AIM: Pick every line from the data that holds the word "Python".

DATA RECORDS:
┄┄┄┄┄┄
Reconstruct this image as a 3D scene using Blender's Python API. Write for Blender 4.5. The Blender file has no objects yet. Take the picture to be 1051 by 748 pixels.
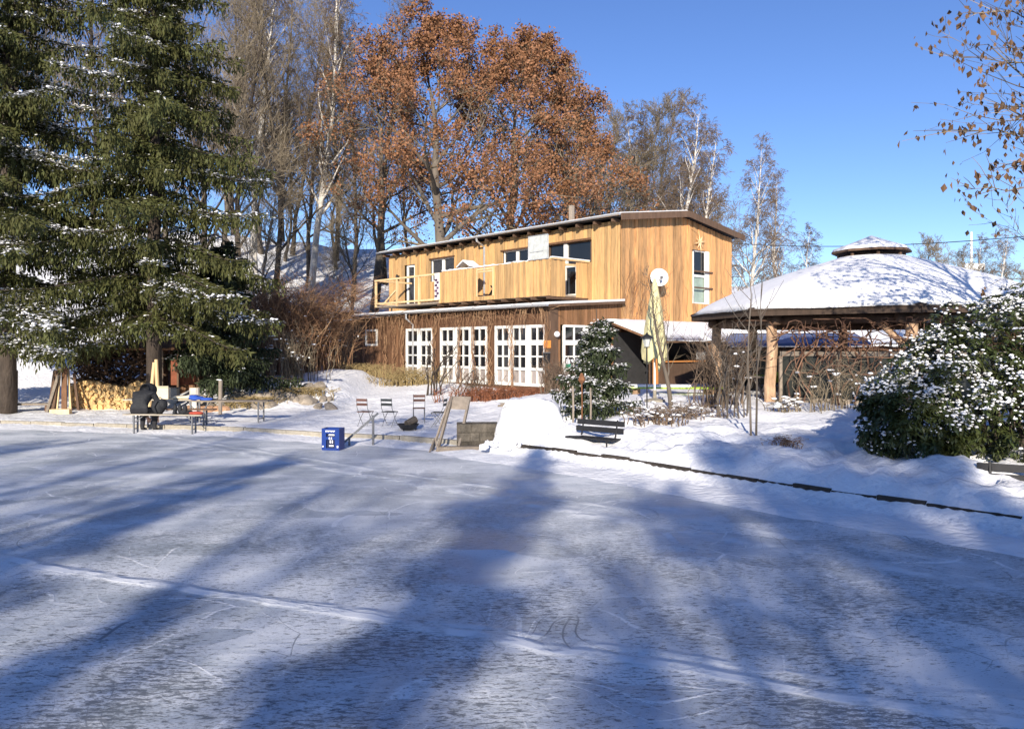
┄┄┄┄┄┄
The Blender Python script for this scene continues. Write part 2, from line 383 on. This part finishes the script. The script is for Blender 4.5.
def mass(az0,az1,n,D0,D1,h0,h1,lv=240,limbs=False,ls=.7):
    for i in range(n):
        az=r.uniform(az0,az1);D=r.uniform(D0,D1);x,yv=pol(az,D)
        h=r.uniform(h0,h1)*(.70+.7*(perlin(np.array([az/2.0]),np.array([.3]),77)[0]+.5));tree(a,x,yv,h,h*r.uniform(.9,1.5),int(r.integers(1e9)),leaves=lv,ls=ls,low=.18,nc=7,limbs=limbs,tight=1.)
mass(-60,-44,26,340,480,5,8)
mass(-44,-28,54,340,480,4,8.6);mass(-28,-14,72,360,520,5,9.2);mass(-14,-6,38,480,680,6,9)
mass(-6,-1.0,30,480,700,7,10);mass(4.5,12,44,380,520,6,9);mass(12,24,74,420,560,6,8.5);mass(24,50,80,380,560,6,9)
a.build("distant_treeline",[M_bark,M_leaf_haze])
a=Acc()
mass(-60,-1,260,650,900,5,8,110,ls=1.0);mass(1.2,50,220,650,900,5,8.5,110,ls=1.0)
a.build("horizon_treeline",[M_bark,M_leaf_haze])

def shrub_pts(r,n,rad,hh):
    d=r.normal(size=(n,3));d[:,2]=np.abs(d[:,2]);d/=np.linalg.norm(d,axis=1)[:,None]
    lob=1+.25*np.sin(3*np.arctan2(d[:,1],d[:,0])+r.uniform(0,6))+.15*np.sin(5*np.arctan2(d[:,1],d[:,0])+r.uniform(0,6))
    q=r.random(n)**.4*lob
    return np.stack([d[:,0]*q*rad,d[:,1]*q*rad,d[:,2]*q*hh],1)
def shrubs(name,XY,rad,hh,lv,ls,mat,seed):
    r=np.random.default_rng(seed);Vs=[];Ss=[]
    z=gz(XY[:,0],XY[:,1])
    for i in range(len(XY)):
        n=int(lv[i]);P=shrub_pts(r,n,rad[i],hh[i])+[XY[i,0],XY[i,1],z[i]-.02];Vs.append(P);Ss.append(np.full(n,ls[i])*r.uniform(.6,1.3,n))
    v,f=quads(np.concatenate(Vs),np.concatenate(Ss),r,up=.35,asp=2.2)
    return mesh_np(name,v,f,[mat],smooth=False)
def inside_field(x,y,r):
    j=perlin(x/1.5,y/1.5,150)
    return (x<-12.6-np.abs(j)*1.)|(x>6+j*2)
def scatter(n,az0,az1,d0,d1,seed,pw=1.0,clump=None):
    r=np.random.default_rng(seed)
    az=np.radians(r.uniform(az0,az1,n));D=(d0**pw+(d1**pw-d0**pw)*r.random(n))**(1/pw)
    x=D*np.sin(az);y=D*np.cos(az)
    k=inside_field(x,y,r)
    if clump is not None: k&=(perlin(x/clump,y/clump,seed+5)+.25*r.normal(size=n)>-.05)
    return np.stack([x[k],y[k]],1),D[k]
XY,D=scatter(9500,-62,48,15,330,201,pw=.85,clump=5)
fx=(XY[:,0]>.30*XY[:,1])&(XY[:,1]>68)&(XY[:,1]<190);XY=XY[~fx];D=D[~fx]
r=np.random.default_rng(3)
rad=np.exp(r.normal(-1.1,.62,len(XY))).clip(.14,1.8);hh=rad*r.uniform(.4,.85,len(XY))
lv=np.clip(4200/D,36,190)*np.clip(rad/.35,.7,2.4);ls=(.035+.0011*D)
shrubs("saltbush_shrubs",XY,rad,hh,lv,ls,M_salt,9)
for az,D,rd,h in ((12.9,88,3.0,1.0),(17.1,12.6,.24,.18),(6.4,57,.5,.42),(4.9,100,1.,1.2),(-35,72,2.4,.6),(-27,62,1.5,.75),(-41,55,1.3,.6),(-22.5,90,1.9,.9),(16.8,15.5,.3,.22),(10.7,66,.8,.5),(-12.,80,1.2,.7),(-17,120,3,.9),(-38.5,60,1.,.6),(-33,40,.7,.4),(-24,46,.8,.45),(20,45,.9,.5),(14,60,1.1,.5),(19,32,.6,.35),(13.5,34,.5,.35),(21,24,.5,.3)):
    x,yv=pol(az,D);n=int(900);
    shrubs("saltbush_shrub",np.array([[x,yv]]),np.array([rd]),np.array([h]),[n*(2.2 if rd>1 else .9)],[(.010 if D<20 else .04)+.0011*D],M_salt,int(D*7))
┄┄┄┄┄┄
COMPLETED EXERCISE:
Reconstruct this image as a 3D scene using Blender's Python API. Write for Blender 4.5. The Blender file has no objects yet. Take the picture to be 1051 by 748 pixels.
The Blender Python script for this scene continues. Write part 2, from line 383 on. This part finishes the script. The script is for Blender 4.5.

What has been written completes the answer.